Begin with the first line below and retype each line exactly through the line containing "mb.build('latch', 'bolt', t)". Any pictures are to be left out.
++++++
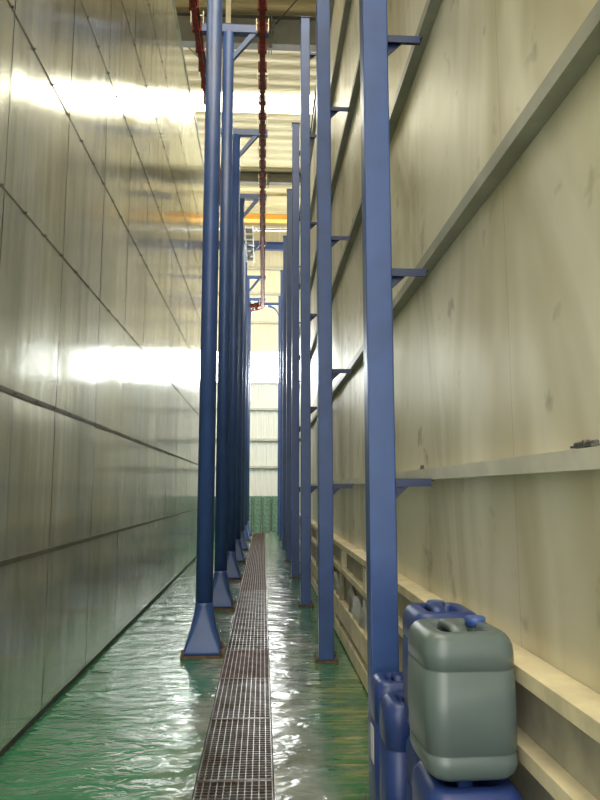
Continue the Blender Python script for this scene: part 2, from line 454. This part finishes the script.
# wall rails on the right
RN = ['lowest, pale rail at eye height', 'second rail from the bottom', 'third rail from the bottom', 'fourth rail from the bottom', 'fifth rail from the bottom', 'topmost rail']
for i, z in enumerate(RAILS):
    t = thing('wall_rail', (RX, 0, z + (.04 if i else .004)), 'long steel rail along the cream wall, %s' % RN[i], 'rail', 'horizontal rails on the cream wall')
    mb = MB(); mb.box(-.062, .02, yr[0], yr[-1], -.004, .0).box(-.062, -.058, yr[0], yr[-1], .0, .046).box(-.062, .0, yr[0], yr[-1], .046, .05)
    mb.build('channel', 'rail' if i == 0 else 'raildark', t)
    if i == 0:
        for y in (1.72, 3.55):
            mb = MB(); mb.cyl((-.025, y, .05), (-.025, y, .075), .010, n=8).box(-.04, -.01, y-.018, y+.018, .05, .056)
            mb.build('bolt', 'bolt', t)
        mb = MB(); mb.box(-.04, -.01, 1.66, 1.78, .056, .062).cyl((-.025, 1.66, .066), (-.025, 1.78, .066), .006, n=8); mb.build('latch', 'bolt', t)

# stepped ledge frame at the foot of the right wall
t = thing('ledge_frame', (0, 0, 0), 'long stepped cream steel frame along the foot of the right wall', 'ledge frame')
FX = .752
E0, E1 = -1.4, 17.8
mb = MB(); mb.box(FX, RX-.002, E0, E1, .925, .935).box(FX, FX+.008, E0, E1,   .89, .925); mb.build('top_ledge', 'cream', t)
mb = MB(); mb.box(FX, RX-.002, E0, E1, .70, .71).box(FX, FX+.008, E0, E1,   .665, .70); mb.build('middle_ledge', 'cream', t)
mb = MB(); mb.box(FX, RX-.002, 3.3, E1, .37, .38).box(FX, FX+.008, 3.3, E1, .21, .37); mb.build('lower_ledge', 'cream', t)
mb = MB(); mb.box(FX, RX-.002, 3.3, E1, .13, .14).box(FX, FX+.008, 3.3, E1, .02, .13); mb.build('bottom_ledge', 'cream', t)
mb = MB(); mb.box(RX-.05, RX-.04, E0, E1, .02, .925); mb.build('back_web', 'creamweb', t)
y = 5.1
while y < E1-.3:
    mb = MB(); mb.box(FX+.004, FX+.05, y, y+.12, .71, .875); mb.build('upright', 'cream', t)
    y += 1.5
y = 3.9
while y < E1-.3:
    mb = MB(); mb.box(FX+.006, FX+.05, y, y+.1, 0, .65); mb.build('upright', 'creamweb', t)
    y += 2.9
for a in (4.1, 5.3, 7.0):
    mb = MB(); rings = []
    for k_ in range(9):
        yy = a + k_*.11
        rings.append([(FX+.02+.012*math.sin(k_*2.1), yy, .385), (FX+.03+.01*math.cos(k_*1.7), yy, .5), (FX+.022+.012*math.sin(k_*1.3), yy+.04, .62-.1*abs(math.sin(k_*.9))), (FX+.05, yy+.04, .62-.1*abs(math.sin(k_*.9))), (FX+.05, yy, .385)])
    mb.loft(rings); tag(mb.build('plastic_sheet', 'film'), ['crumpled pale plastic sheet stuffed in the ledge frame beyond the nearest square post', 'crumpled pale plastic sheet in the ledge frame, middle one of three', 'crumpled pale plastic sheet in the ledge frame, farthest of three'][(4.1, 5.3, 7.0).index(a)], 'plastic sheet', 'plastic sheets in the ledge frame')

# ---------------------------------------------------------------- drain grates
def make_grate(y, L, mat, fine):
    t = thing('drain_grate', (0, y, 0), '', 'drain grate', 'steel grates over the floor drain')
    x0, x1 = DX0+.006, DX1-.006
    mb = MB(); n = 11
    for k_ in range(1, n):
        x = x0 + (x1-x0)*k_/n
        mb.box(x-.0026, x+.0026, .008, L-.008, -.034, -.002)
    if fine:
        q = .03
        while q < L-.02: mb.box(x0, x1, q-.0025, q+.002, -.014, -.006); q += .033
    else:
        q = .08
        while q < L-.04: mb.box(x0, x1, q-.003, q+.003, -.016, -.003); q += .10
    mb.build('bars', mat, t)
    mb = MB(); mb.box(x0, x0+.006, .003, L-.003, -.036, -.001).box(x1-.006, x1, .003, L-.003, -.036, -.001).box(x0, x1, .003, .009, -.036, -.001).box(x0, x1, L-.009, L-.003, -.036, -.001)
    mb.build('frame', mat, t)
    return t
gy = -.6; gi = 0
lens = [.95]*26
GR = ['drain grate at the near bottom edge of the floor']
words_ = ['first', 'second', 'third', 'fourth', 'fifth', 'sixth', 'seventh', 'eighth', 'ninth', 'tenth', 'eleventh', 'twelfth', 'thirteenth', 'fourteenth', 'fifteenth', 'sixteenth', 'seventeenth', 'eighteenth', 'nineteenth', 'twentieth', 'twenty-first', 'twenty-second']
gy = 2.72; i = 0
while gy + .93 < DY1 + .05:
    rusty = gy > 9.5 or i == 3
    g = make_grate(gy, .938, 'rustgrate' if rusty else 'grate', gy < 6.2)
    g['label'] = '%s steel drain grate, %s in line from the camera' % ('rusty brown' if rusty else 'worn grey', words_[i])
    gy += .94; i += 1
# hidden stretch of the drain under the camera is a plain cover
mb = MB(); mb.box(DX0+.004, DX1-.004, -.59, 2.715, -.03, -.002)
struct(mb, 'trim_9', 'rustgrate', 'drain cover reaching back below the camera', 'drain cover')
mb = MB()
for xx in (DX0-.02, DX1): mb.box(xx, xx+.02, -.6, DY1, -.22, -.037)
struct(mb, 'trim_10', 'pit', 'ledge angles carrying the grates in the drain channel', 'drain edge')

# ---------------------------------------------------------------- overhead conveyor
TZ = 7.50
TX0, TX1, TYE = -.05, -.90, 21.6
R_ = (TX0-TX1)/2
path = [(TX0, y, TZ) for y in [-4 + .6*k_ for k_ in range(44)] if y < TYE]
path += [(TX0-R_+R_*math.cos(q), TYE+R_*math.sin(q), TZ) for q in [PI*k_/16 for k_ in range(17)]]
path += [(TX1, y, TZ) for y in [TYE - .6*k_ for k_ in range(1, 44)]]
t = thing('overhead_conveyor', (0, 0, 0), 'long red brown overhead chain conveyor looping above the aisle', 'conveyor')
mb = MB(); mb.sweep(path, [(-.04, .06), (.04, .06), (.04, .075), (-.04, .075)]); mb.sweep(path, [(-.04, -.06), (.04, -.06), (.04, -.045), (-.04, -.045)]); mb.sweep(path, [(-.008, -.045), (.008, -.045), (.008, .06), (-.008, .06)])
mb.build('track', 'track', t)
# walk the path for trolleys
P = [Vector(p_) for p_ in path]
def along(step):
    out = []; acc = 0
    for a, b in zip(P, P[1:]):
        L = (b-a).length
        while acc < L:
            out.append((a+(b-a)*acc/L, (b-a).normalized())); acc += step
        acc -= L
    return out
def frame_mat(p_, d_):
    s_ = d_.cross(Vector((0, 0, 1)))
    return Matrix(((s_.x, d_.x, 0, p_.x), (s_.y, d_.y, 0, p_.y), (s_.z, d_.z, 1, p_.z), (0, 0, 0, 1)))
mb = MB()
for s_ in (-1, 1):
    mb.cyl((s_*.014, 0, -.02), (s_*.034, 0, -.02), .03, n=12)
mb.box(-.06, -.042, -.025, .025, -.13, .01).box(.042, .06, -.025, .025, -.13, .01).box(-.06, .06, -.02, .02, -.13, -.10)
tro = mb.build('trolley', 'chain', t)
spots = [q for q in along(.42)]
vis = [q for q in spots if (q[0].y > 5.5)]
first = True
for (p_, d_) in vis[:99]:
    o = tro if first else tro.copy()
    if not first: COL.objects.link(o); o.parent = t
    first = False
    o.matrix_local = frame_mat(p_, d_)
mb = MB()
for p_, d_ in along(.105):
    if p_.y < 5: continue
    mt = frame_mat(p_, d_); n0 = len(mb.bm.verts)
    mb.box(-.032, .032, -.045, .045, -.165, -.135)
    mb.bm.verts.ensure_lookup_table()
    for v_ in mb.bm.verts[n0:]: v_.co = mt @ v_.co
ch = mb.build('chain', 'chain', t); ch['kind'] = 'stuff'
mb = MB()
mb.box(-.085, -.075, -.03, .03, -.03, .15).box(.075, .085, -.03, .03, -.03, .15).box(-.085, .085, -.03, .03, .075, .09)
hg = mb.build('hanger', 'hanger', t); first = True
for p_, d_ in along(1.12):
    if p_.y < 6.5 or p_.y > 22.2: continue
    o = hg if first else hg.copy()
    if not first: COL.objects.link(o); o.parent = t
    first = False
    o.matrix_local = frame_mat(p_, d_)

# ladder tray hung from the arms
t = thing('hanging_cable_ladder', (-.35, 14.32, 7.12), 'short pale cable ladder with dark rungs hung beside the fourth round post', 'cable ladder')
for s_ in (-1, 1):
    mb = MB(); mb.box(s_*.085-.012, s_*.085+.012, 0, 2.2, 0, .07); mb.build('side_rail', 'tray', t)
for k_ in range(6):
    mb = MB(); mb.box(-.073, .073, .08+k_*.37, .25+k_*.37, .01, .03); mb.build('rung', 'roofsteel', t)
mb = MB(); mb.box(-.113, -.088, -.05, .05, 0, .05); mb.build('bracket', 'darkblue', t)

# ---------------------------------------------------------------- green rolls at the far end
def make_roll():
    mb = MB(); rings = []; n = 22; H = 1.24
    for k_ in range(63):
        z = H*k_/62
        r = .1575 + .002*math.sin(k_*PI*.5) + (.001 if k_ % 10 == 5 else 0)
        if k_ == 0 or k_ == 62: r = .15
        rings.append([(r*math.cos(2*PI*i/n), r*math.sin(2*PI*i/n), z) for i in range(n)])
    mb.loft(rings); return mb.build('netting_roll', 'roll')
roll = make_roll(); xs = [-1.81+.322*q for q in range(10)]
for i, x in enumerate(xs):
    o = roll if i == 0 else roll.copy()
    if i: COL.objects.link(o)
    o.location = (x, 24.1, 0.002); o.rotation_euler = (0, .012, 0)
    tag(o, 'green ribbed roll standing by the far wall, %s from the left of its row' % words_[i], 'roll', 'green rolls at the end of the aisle')
    o.location.z = .005

# ---------------------------------------------------------------- plastic cans
def make_can(mat, cap, loc, rot, w, d, h, label, cap_at=(.30, .30), lab=None):
    t = thing('jerrycan', loc, label, 'jerrycan', 'plastic jerrycans beside the post')
    t.rotation_euler = (0, 0, rot)
    hw, hd = w/2, d/2
    mb = MB()
    prof = [(.0, .035, .035), (.004, .022, .045), (.018, .008, .052), (.04, .001, .056), (.17*h, 0, .058), (.175*h, .0035, .055), (.19*h, .0035, .055), (.195*h, 0, .058),
            (.45*h, -.003, .058), (.735*h, 0, .058), (.74*h, .0035, .055), (.755*h, .0035, .055), (.76*h, 0, .058), (h-.055, 0, .058), (h-.034, .003, .056), (h-.018, .010, .052), (h-.007, .019, .046), (h-.0015, .028, .04), (h, .036, .036), (h, .050, .03),
            (h-.002, .058, .026), (h-.012, .062, .024), (h-.045, .068, .02)]
    mb.loft([rrect(hw-i_, hd-i_, r, z) for z, i_, r in prof])
    mb.build('body', mat, t)
    # moulded handle bridging the recess front to back, with rounded legs
    mb = MB(); L = hd-.055
    rings = []
    for k_ in range(13):
        u = -1 + 2*k_/12
        z = h - .045 + .047*(1-abs(u)**5)
        rings.append([(a_*.02 - .02, u*L, z + b_*.011) for a_, b_ in ((-1, -1), (1, -1), (1.15, 0), (1, 1), (-1, 1), (-1.15, 0))])
    mb.loft(rings); mb.build('handle', mat, t)
    cx, cy = cap_at[0]*w, cap_at[1]*d
    mb = MB(); mb.cyl((cx, cy, h-.046), (cx, cy, h-.012), .026, n=24); nk = mb.build('neck', mat, t)
    mb = MB(); n = 36
    mb.loft([[( cx+(rr+(.0015 if i % 2 else 0))*math.cos(2*PI*i/n), cy+(rr+(.0015 if i % 2 else 0))*math.sin(2*PI*i/n), z) for i in range(n)] for rr, z in ((.031, h-.016), (.031, h+.008), (.027, h+.012))])
    mb.build('cap', cap, t)
    if lab:
        mb = MB(); y0_, z0_, y1_, z1_ = lab; mb.box(-hw-.0045, -hw-.002, y0_, y1_, z0_, z1_); mb.build('paper_label', 'label', t)['label'] = 'torn pale paper label'
    return t
LH = .625
make_can('bluecan', 'bluecap', (.60, 3.005, 0), .0, .265, .225, LH+.035, 'tall blue jerrycan with torn label, directly in front of the nearest square post', (.27, -.15), (-.05, .33, .02, .47))
make_can('bluecan', 'bluecap', (.60, 2.765, 0), .0, .262, .225, LH+.02, 'tall blue jerrycan in front of the one with the torn label', (.26, -.15))
make_can('bluecan', 'bluecap', (.628, 2.45, 0), .0, .23, .27, LH-.03, 'blue jerrycan on the floor carrying the upper blue jerrycan', (.26, -.15))
make_can('bluecan', 'bluecap', (.600, 2.10, 0), .0, .275, .30, LH, 'blue jerrycan on the floor under the grey jerrycan', (.3, .3))
make_can('bluecan', 'bluecap', (.631, 2.455, LH-.012), .0, .238, .28, .425, 'blue jerrycan stacked behind the grey jerrycan', (.0, .25))
make_can('greycan', 'bluecap', (.594, 2.11, LH+.018), .03, .265, .29, .40, 'big grey jerrycan with blue cap, on top of a blue one', (.30, .25))

# ---------------------------------------------------------------- light
def area(name, loc, rot, sx_, sy_, power, col):
    l = bpy.data.lights.new(name, 'AREA'); l.shape = 'RECTANGLE'; l.size = sx_; l.size_y = sy_; l.energy = power; l.color = col
    o = bpy.data.objects.new(name, l); COL.objects.link(o); o.location = loc; o.rotation_euler = rot
    return o
area('hall_lamp', (0, 4.0, 11.4), (0, 0, 0), 3.0, 9.0, 650, (1, .92, .70))
area('hall_lamp', (0, -5.5, 11.2), (0, 0, 0), 8, 5.0, 900, (1, .93, .74))
area('skylight_daylight', (0, 16.9, 11.6), (0, 0, 0), 8.0, .8, 420, (1, .95, .78))
for s_ in (-1, 1): area('end_wall_fill', (s_*4.5, 20.5, 6.5), (PI/2, 0, s_*.45), 1.5, 3.0, 230, (1, .97, .90))  # fill lights added out of view to brighten the end wall
area('window_daylight', (0, 25.4, 6.1), (-PI/2, 0, 0), 12.0, 1.1, 550, (.93, .97, 1))
for s_ in (-1, 1): area('roof_lining_fill', (s_*8.8, 9, 10.0), (0, s_*PI/2, 0), 1.6, 28, 330, (1, .93, .72))  # unseen lights added along both hall sides to lift the roof lining

w = bpy.data.worlds.new('World'); S.world = w; w.use_nodes = True
bg = w.node_tree.nodes['Background']; bg.inputs[0].default_value = (.98, .98, .93, 1); bg.inputs[1].default_value = 5.0

# ---------------------------------------------------------------- camera
cam = bpy.data.cameras.new('camera'); co = bpy.data.objects.new('camera', cam); COL.objects.link(co)
cam.sensor_fit = 'VERTICAL'; cam.sensor_height = 24; cam.lens = 680/800*24; cam.clip_start = .05
pit = math.atan(90/680); yaw = math.atan(37/680*math.cos(pit))
co.location = (0, 0, CAMH); co.rotation_euler = (PI/2+pit, 0, -yaw)
S.camera = co
S.view_settings.view_transform = 'Standard'; S.view_settings.look = 'None'; S.view_settings.gamma = 1
S.view_settings.use_curve_mapping = False; S.view_settings.exposure = 0.08
S.cycles.use_denoising = True
S.cycles.max_bounces = 8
++++++
[Full output]:
Continue the Blender Python script for this scene: part 2, from line 454. This part finishes the script.
# wall rails on the right
RN = ['lowest, pale rail at eye height', 'second rail from the bottom', 'third rail from the bottom', 'fourth rail from the bottom', 'fifth rail from the bottom', 'topmost rail']
for i, z in enumerate(RAILS):
    t = thing('wall_rail', (RX, 0, z + (.04 if i else .004)), 'long steel rail along the cream wall, %s' % RN[i], 'rail', 'horizontal rails on the cream wall')
    mb = MB(); mb.box(-.062, .02, yr[0], yr[-1], -.004, .0).box(-.062, -.058, yr[0], yr[-1], .0, .046).box(-.062, .0, yr[0], yr[-1], .046, .05)
    mb.build('channel', 'rail' if i == 0 else 'raildark', t)
    if i == 0:
        for y in (1.72, 3.55):
            mb = MB(); mb.cyl((-.025, y, .05), (-.025, y, .075), .010, n=8).box(-.04, -.01, y-.018, y+.018, .05, .056)
            mb.build('bolt', 'bolt', t)
        mb = MB(); mb.box(-.04, -.01, 1.66, 1.78, .056, .062).cyl((-.025, 1.66, .066), (-.025, 1.78, .066), .006, n=8); mb.build('latch', 'bolt', t)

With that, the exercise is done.